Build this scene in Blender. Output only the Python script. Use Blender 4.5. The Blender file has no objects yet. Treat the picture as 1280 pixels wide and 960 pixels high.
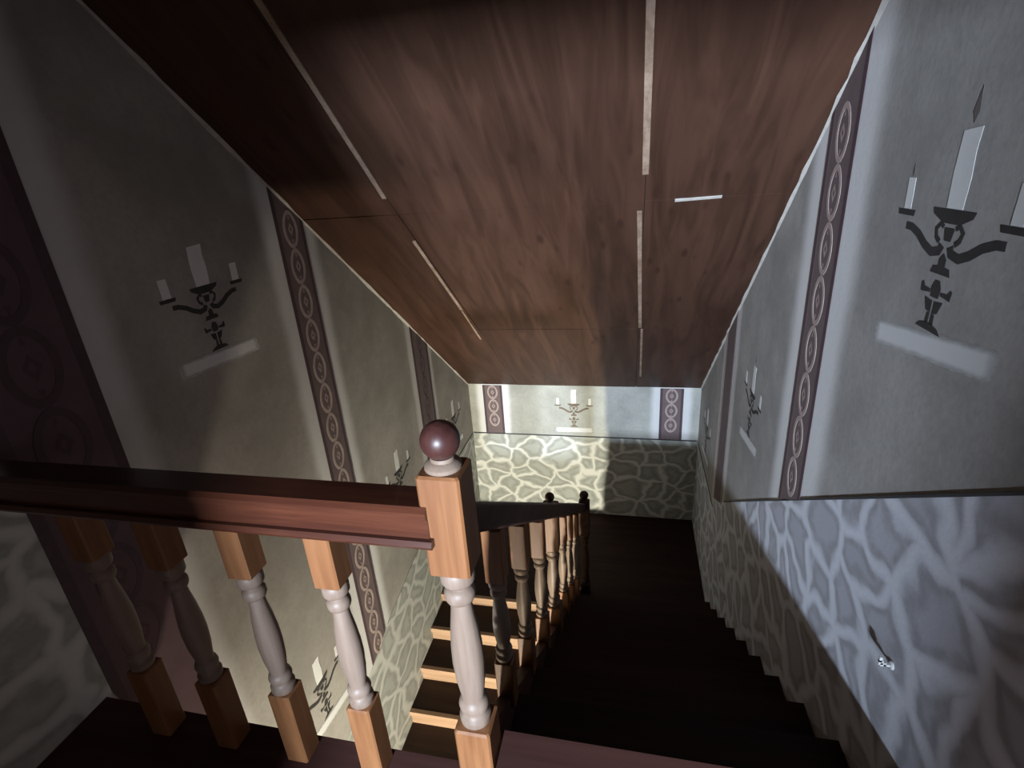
import bpy, bmesh, math, random
from mathutils import Vector, Matrix
random.seed(7)
scn = bpy.context.scene
COL = scn.collection

# ------------------------------------------------------------ dimensions
XL, XR, D = -1.690, 0.665, 5.0          # side walls, far wall
SL = 0.6677; TAN = math.tan(SL)         # ceiling slope
ZC = -0.509                             # ceiling height at far wall
ZL = -2.05                              # half landing
ZF = -3.13                              # lower floor
ZT = 2.72                               # flat ceiling of the upper landing
Y0 = 1.02                               # top nosing of the upper flight
def zceil(y): return min(ZT, ZC + (D - y) * TAN)
YK = D - (ZT - ZC) / TAN                # where the ceiling turns flat

# ------------------------------------------------------------ camera
cam = bpy.data.cameras.new('camera')
cam.sensor_width = 36.0; cam.sensor_fit = 'HORIZONTAL'
cam.lens = 663.66 / 1280 * 36.0
cam.clip_start = 0.02
camo = bpy.data.objects.new('camera', cam); COL.objects.link(camo)
yaw, pitch, roll = -0.2377, 0.3781, 0.0710
f_ = Vector((math.sin(yaw) * math.cos(pitch), math.cos(yaw) * math.cos(pitch), -math.sin(pitch)))
r_ = Vector((math.cos(yaw), -math.sin(yaw), 0)); d_ = f_.cross(r_)
rr = math.cos(roll) * r_ + math.sin(roll) * d_
dd = -math.sin(roll) * r_ + math.cos(roll) * d_
m = Matrix((rr, -dd, -f_)).transposed().to_4x4()
m.translation = Vector((0, 0, 1.5307))
camo.matrix_world = m
scn.camera = camo

# ------------------------------------------------------------ world, lights, exposure
scn.view_settings.view_transform = 'Standard'
scn.view_settings.look = 'None'
scn.view_settings.gamma = 1.0
scn.view_settings.use_curve_mapping = False
scn.view_settings.exposure = 0.0
w = bpy.data.worlds.new('night'); scn.world = w; w.use_nodes = True
w.node_tree.nodes['Background'].inputs[0].default_value = (0.55, 0.5, 0.5, 1)
w.node_tree.nodes['Background'].inputs[1].default_value = 0.01
def area(name, loc, target, sx, sy, power, col):
    l = bpy.data.lights.new(name, 'AREA'); l.shape = 'RECTANGLE'; l.size = sx; l.size_y = sy
    l.energy = power; l.color = col
    o = bpy.data.objects.new(name, l); COL.objects.link(o)
    o.location = loc
    o.rotation_euler = (Vector(target) - Vector(loc)).to_track_quat('-Z', 'Y').to_euler()
    return o
# daylight falling in through the small window of the room behind the landing
area('window_daylight', (-0.30, -3.05, 1.32), (0.3, 3.0, 0.4), 0.26, 0.18, 740, (0.70, 0.82, 1.0))
# lamp in the hall below, shining up along the lower flight
def point(name, loc, power, col, rad):
    l = bpy.data.lights.new(name, 'POINT'); l.energy = power; l.color = col; l.shadow_soft_size = rad
    o = bpy.data.objects.new(name, l); COL.objects.link(o); o.location = loc
    return o
def spot(name, loc, target, power, col, rad, ang, blend):
    l = bpy.data.lights.new(name, 'SPOT'); l.energy = power; l.color = col; l.shadow_soft_size = rad
    l.spot_size = math.radians(ang); l.spot_blend = blend
    o = bpy.data.objects.new(name, l); COL.objects.link(o); o.location = loc
    o.rotation_euler = (Vector(target) - Vector(loc)).to_track_quat('-Z', 'Y').to_euler()
    return o
point('hall_lamp_glow', (-0.85, -0.80, -2.25), 280, (1.0, 0.90, 0.72), 0.12)
spot('hall_lamp_beam', (-0.85, -0.78, -2.25), (-1.05, 5.0, -1.2), 1150, (1.0, 0.97, 0.80), 0.10, 75, 1.0)

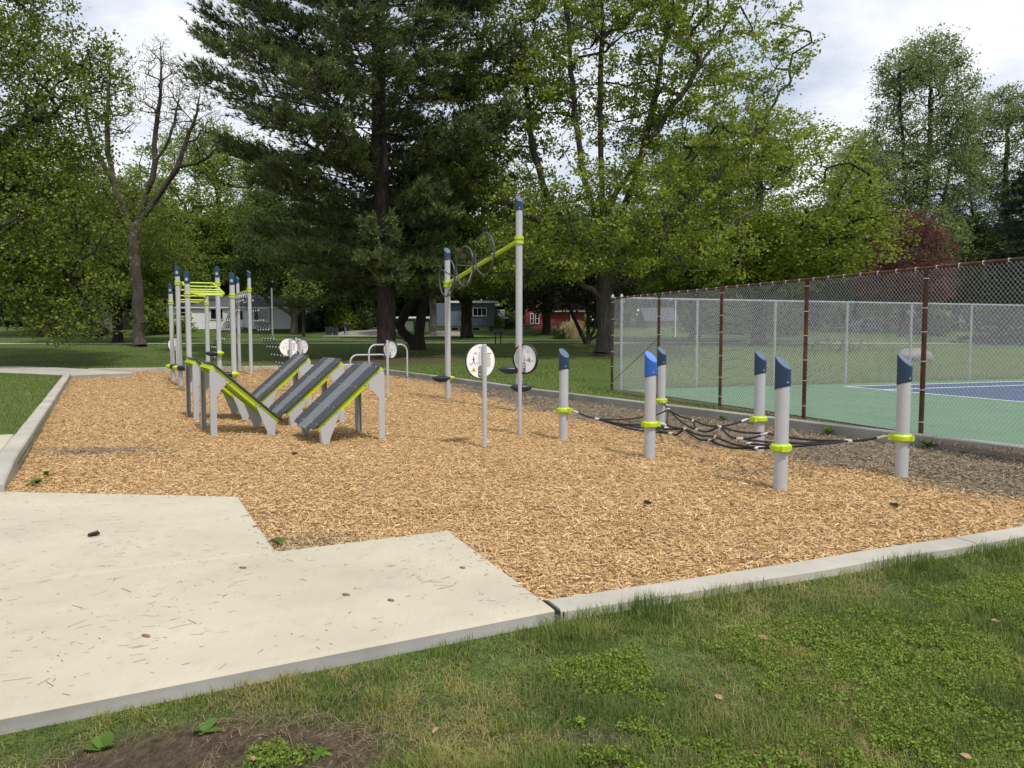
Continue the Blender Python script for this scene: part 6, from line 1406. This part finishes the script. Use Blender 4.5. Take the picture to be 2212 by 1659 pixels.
cone(1.34, 7.35, .02, .9, 'pine cone on the wood chips right of centre'); cone(-3.05, 10.4, .02, 1.0, 'pine cone on the wood chips before the ramps')
cone(3.75, 7.25, .02, .9, 'pine cone on the chips near the front kerb')
for i, (x, y, L, lb) in enumerate([(-1.05, 4.65, .05, 'small bark flake near the middle of the pad'), (-2.2, 6.35, .06, 'bark flake near the step of the pad'), (-2.0, 4.0, .055, 'bark flake low on the left part of the pad'), (-.75, 4.55, .045, 'bark flake right of the middle of the pad'), (-.35, 5.2, .04, 'bark flake near the right edge of the pad'), (-1.9, 5.2, .05, 'bark flake before the inner corner of the pad')]):
    P = [(-L / 2, -.006, .0), (-L * .2, -.011, 0), (L * .4, -.008, 0), (L / 2, .004, 0), (L * .1, .010, 0), (-L * .45, .007, 0)]
    o = obj('bark_flake', MB().prism(P, (0, 0, 0), (0, 0, .008)), 'bark_bit', smooth=False); o.location = (x, y, .0525); o.rotation_euler = (0, 0, rnd.uniform(-.6, .6)); tag(o, lb, 'bark', 'bark flakes on the pad')
def leaf_thing(x, y, s, label, rz):
    mb = MB(); pts = [(-.5, 0, 0), (-.25, .22, .06), (.1, .28, .10), (.35, .14, .05), (.5, 0, .02), (.35, -.14, .06), (.1, -.26, .03), (-.25, -.2, .08)]
    mb.add([(a * s, b * s, c * s + .01) for a, b, c in pts] + [(0, 0, .01)], [(i, (i + 1) % 8, 8) for i in range(8)])
    o = obj('dead_leaf', mb, 'dead_leaf'); o.location = (x, y, float(ground_z(np.array([x]), np.array([y]))[0]) + .03); o.rotation_euler = (0.2, .1, rz); tag(o, label, 'leaf', 'fallen leaves on the lawn')
for x, y, s, lb in ((1.42, 4.15, .06, 'tan fallen leaf on the lawn near the front kerb'), (.98, 3.45, .05, 'tan fallen leaf in the middle of the front lawn'), (-.33, 3.15, .05, 'fallen leaf on the lusher grass below the pad'), (2.9, 4.4, .05, 'fallen leaf on the lawn at the right'), (1.85, 2.95, .05, 'fallen leaf low at the right of the lawn'), (-1.05, 2.93, .045, 'pale leaf on the bare soil patch'), (-1.28, 2.72, .05, 'fallen leaf at the lower left corner of the lawn')):
    leaf_thing(x, y, s, lb, rnd.uniform(0, 6))
def weed(x, y, z, n, s, label, up=.5, wide=.22):
    t = thing('weed', label, 'plant', (x, y, z), 'weeds along the kerbs'); g = random.Random(int(x * 100) + n)
    for k in range(n):
        a = 2 * math.pi * k / n + g.uniform(-.4, .4); L = s * .72 * g.uniform(.6, 1.15); el = up * g.uniform(.5, 1.4); mb = MB(); m = 6; h = Vector((math.cos(a), math.sin(a), 0)); sd = Vector((-h.y, h.x, 0))
        for i in range(m):
            f = i / (m - 1); w = L * wide * math.sin(math.pi * min(1, f * .86 + .08)) ** .8 ; p = h * L * f * math.cos(el) + Vector((0, 0, L * (math.sin(el) * f - .35 * f * f) + .01))
            mb.v += [tuple(p - sd * w), tuple(p + Vector((0, 0, -.08 * w))), tuple(p + sd * w)]
        for i in range(m - 1):
            b = i * 3; mb.f += [(b, b + 1, b + 4, b + 3), (b + 1, b + 2, b + 5, b + 4)]
        me = mb.mesh('leaf'); at = me.attributes.new('tint', 'FLOAT', 'POINT'); at.data.foreach_set('value', [g.uniform(.2, .9)] * len(me.vertices)); link('leaf', me, 'weed', t)
    return t
weed(5.35, 12.65, .02, 9, .32, 'dandelion clump growing against the kerb behind the right rope net post', .9)
weed(6.25, 11.2, .02, 11, .34, 'dandelion clump at the kerb right of the rightmost short post', .6)
weed(4.15, 14.75, .02, 7, .22, 'small weed at the kerb left of the dandelion clumps', .9)
weed(-1.87, 5.95, .04, 8, .13, 'small green weed at the inner corner of the concrete pad', .35)
weed(-5.35, 8.35, .02, 12, .22, 'green weed in the corner where the left kerb meets the pad', .6)
weed(-5.55, 8.85, .02, 7, .16, 'weed sprouting beside the left kerb', .8)
weed(-1.72, 3.06, -.06, 5, .14, 'broad leaved weed against the near edge of the pad', 1.0, .30)
weed(-1.36, 3.20, -.06, 5, .12, 'broad leaved weed right beside another at the pad edge', .9, .28)
weed(-.80, 3.02, -.05, 9, .085, 'flat weed on the bare soil patch', .25)
weed(-1.0, 2.95, -.05, 11, .09, 'spreading weed in the middle of the bare soil', .35)
weed(.15, 2.55, -.05, 7, .10, 'flat weed in the lawn near the bottom edge', .3)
+++++
- [DIRECTIONS FOR THIS TASK] Transcribe exactly, please, the lines between the start of the records above and the line holding "YK = D - (ZT", counting both of those lines and omitting pictures.

- [FULL RESPONSE]
Build this scene in Blender. Output only the Python script. Use Blender 4.5. The Blender file has no objects yet. Treat the picture as 1280 pixels wide and 960 pixels high.
import bpy, bmesh, math, random
from mathutils import Vector, Matrix
random.seed(7)
scn = bpy.context.scene
COL = scn.collection

# ------------------------------------------------------------ dimensions
XL, XR, D = -1.690, 0.665, 5.0          # side walls, far wall
SL = 0.6677; TAN = math.tan(SL)         # ceiling slope
ZC = -0.509                             # ceiling height at far wall
ZL = -2.05                              # half landing
ZF = -3.13                              # lower floor
ZT = 2.72                               # flat ceiling of the upper landing
Y0 = 1.02                               # top nosing of the upper flight
def zceil(y): return min(ZT, ZC + (D - y) * TAN)
YK = D - (ZT - ZC) / TAN                # where the ceiling turns flat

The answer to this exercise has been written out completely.